Как мы могли заметить, сам Н. Д. Кондратьев, ограничившийся констатацией самого факта “пертурбации”, не углублялся в рассмотрение ее внутренней “механики”, а потому не сделал вывода о ее “двуединости”, хотя и вплотную подводил к нему своих читателей. Но вот “пертурбация”, какую испытала российская экономика в годы лихолетия “радикальных рыночных реформ”, заставила нас задуматься, в частности, и над этой проблемой. Причем первопроходцем на этом пути был опять-таки Л. И. Абалкин, один из наиболее вдумчивых наших экономистов. Чтобы убедиться в этом, продолжим чтение его текста, который (как и текст Н. Д. Кондратьева), мы оборвали, что называется, на самом интересном месте. Подводя предварительные итоги гайдаровско-чубайсовского радикал-реформаторства, он констатирует далее: “Глубина спада и масштабы социально-экономических потерь последнего времени и нарастание необратимых процессов свидетельствуют о том, что кризис [переживаемый российской экономикой. — Ю. Д.] утрачивает свой циклический характер и перерастает в развал. А развал — это совершенно другая модель, за которой никогда не наступит автоматического, естественного восстановления. Развал не несет в себе импульсов возрождения и подъема в отличие от циклического кризиса” [2, c. 132]. Но это значит, что “сам кризис за последнее время претерпел принципиальные, качественные изменения” [2, c. 131–132].

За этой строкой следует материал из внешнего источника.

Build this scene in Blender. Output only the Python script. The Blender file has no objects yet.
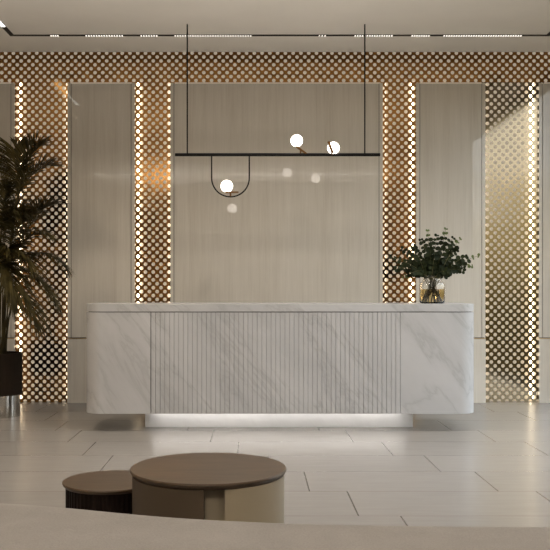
import bpy, bmesh, math, random
from mathutils import Vector, Matrix
random.seed(7)
PI = math.pi
SC = bpy.context.scene
COL = SC.collection
F, CX, CY, CAMZ = 870.0, 252.0, 289.0, 1.22

def P(px, py, y):
    return Vector(((px - CX) / F * y, y, CAMZ + (CY - py) / F * y))
def WX(px, y): return (px - CX) / F * y
def WZ(py, y): return CAMZ + (CY - py) / F * y

# ------------------------------------------------------------------ materials
def new_mat(name):
    m = bpy.data.materials.new(name); m.use_nodes = True
    nt = m.node_tree
    return m, nt, nt.nodes['Principled BSDF']
def N(nt, t, **kw):
    n = nt.nodes.new(t)
    for k, v in kw.items():
        if k in n.inputs.keys() if isinstance(k, str) else False: n.inputs[k].default_value = v
        else: setattr(n, k, v)
    return n
def L(nt, a, b): nt.links.new(a, b)
def math_n(nt, op, a, b=None, clamp=False):
    n = nt.nodes.new('ShaderNodeMath'); n.operation = op; n.use_clamp = clamp
    for i, v in enumerate((a, b)):
        if v is None: continue
        if isinstance(v, (int, float)): n.inputs[i].default_value = v
        else: nt.links.new(v, n.inputs[i])
    return n.outputs[0]
def ramp(nt, fac, stops):
    r = nt.nodes.new('ShaderNodeValToRGB')
    el = r.color_ramp.elements
    while len(el) < len(stops): el.new(0.5)
    for e, (p, c) in zip(el, stops):
        e.position = p; e.color = (*c, 1)
    nt.links.new(fac, r.inputs[0])
    return r.outputs[0]
def coords(nt, scale=(1, 1, 1), rot=(0, 0, 0), kind='Object'):
    tc = nt.nodes.new('ShaderNodeTexCoord'); mp = nt.nodes.new('ShaderNodeMapping')
    mp.inputs['Scale'].default_value = scale; mp.inputs['Rotation'].default_value = rot
    nt.links.new(tc.outputs[kind], mp.inputs[0])
    return mp.outputs[0]
def rot_scale(nt, rot, scale):
    v = coords(nt, (1, 1, 1), rot)
    mp = nt.nodes.new('ShaderNodeMapping'); mp.inputs['Scale'].default_value = scale
    nt.links.new(v, mp.inputs[0])
    return mp.outputs[0]
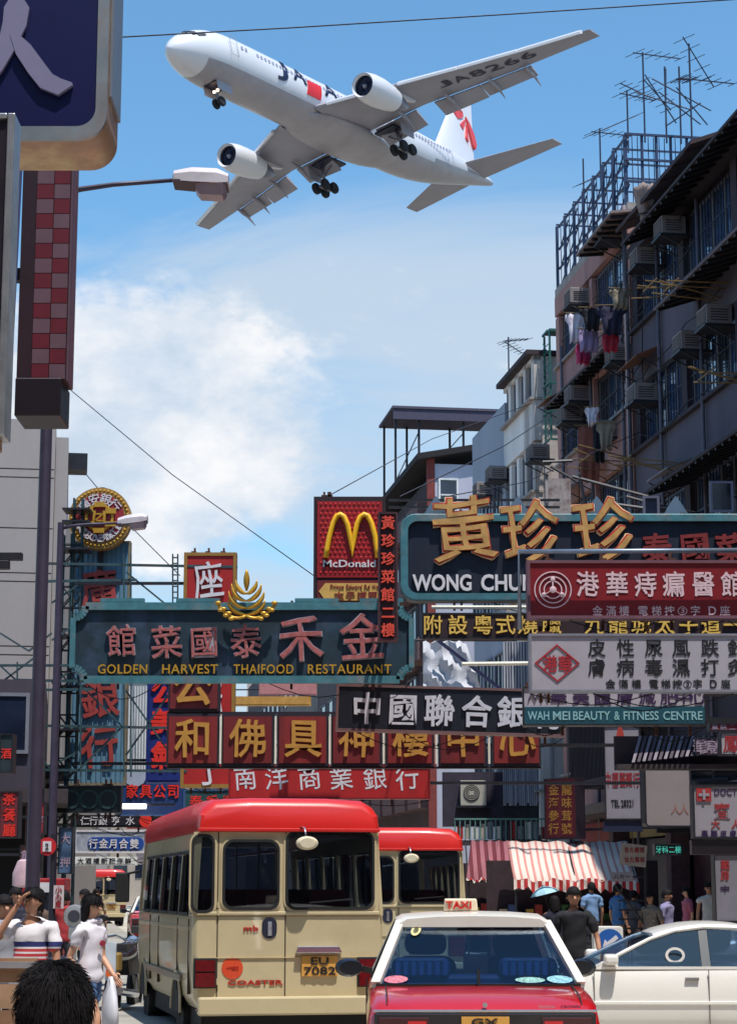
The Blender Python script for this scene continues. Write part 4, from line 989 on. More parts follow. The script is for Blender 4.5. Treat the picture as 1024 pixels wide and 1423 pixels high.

Такой кризис уже не может быть причислен к разряду “циклических явлений”, предполагающих, что за упадком (временным) и дезинтеграцией (частичной) “неизбежно наступает столь ожидаемое оживление и последующий подъем”. Ведь это совершенно особый кризис, какой уже не вмонтирован, если можно так выразиться, в общий циклически-волновой процесс, при котором, “несмотря на всю тяжесть потерь, глубину спада производства, всегда есть основы для оживления, нового подъема” [2, c. 132]. Более того, речь идет при этом о скачке в измерение, радикально отличное от континуальности циклического процесса, — туда, где властвует необратимость, причем необратимость регресса — тотальной дезинтеграции, предполагающей соответствующую “модель экономического поведения”. Модель не развития, а “выживания”, с целью не утонуть, но хоть как-то остаться “на плаву”. Надежд на то, что “кривая” кризисного цикла куда-нибудь да “вывезет”, вопреки всем нашим бюрократическим “дем”-головотяпствам, уже нет никаких. Ибо для страны нет и самого этого цикла: ее экономика выпала из него. Россия с ее так называемой “переходной экономикой”, где под вопросом оказывается само понятие “перехода” (куда переходить? от чего к чему?), брошена в бушующее море необратимых непредсказуемостей, в хаос эволюционной необратимости, к тому же необратимости негативного — дезинтегративного — порядка.

Это необратимость “второго порядка”, которую мы открываем сегодня вторично, после того как однажды уверовали в нее как в необратимость общечеловеческого прогресса. Но теперь открываем ее уже не на гребне восхождения капитализма и не в связи с экзальтированными надеждами на “неизбежность победы коммунизма”, а в штопоре безостановочного падения, которым закончился “большой скачок” ускоренно “прихватизируемой” России от “реального социализма” к “идеальному капитализму” американского образца. Этот “большой скачок”, заставляющий вспомнить о том, который в последние годы правления “Великого кормчего” был инициирован в Китае приближенной к нему бюрократической элитой, сделавшей ставку на своих “младореволюционеров”, не мог закончиться ничем, кроме большого падения (ибо от “большого скачка” до “большого падения” — один шаг). Его неизбежным (хотя и не предусмотренным “командой” наших лже-камикадзе) результатом и стало выпадение огромной страны из циклического процесса ее хозяйственной эволюции. Результатом в высшей степени прискорбным, которого все-таки удавалось избежать и в годы парадоксального “застоя” (когда худо-бедно, но тем не менее продолжалось развитие науки и техники, образования и культуры), и в период вялотекущей “перестройки” (каковой так и не удалось оправдать ею же пробужденных надежд).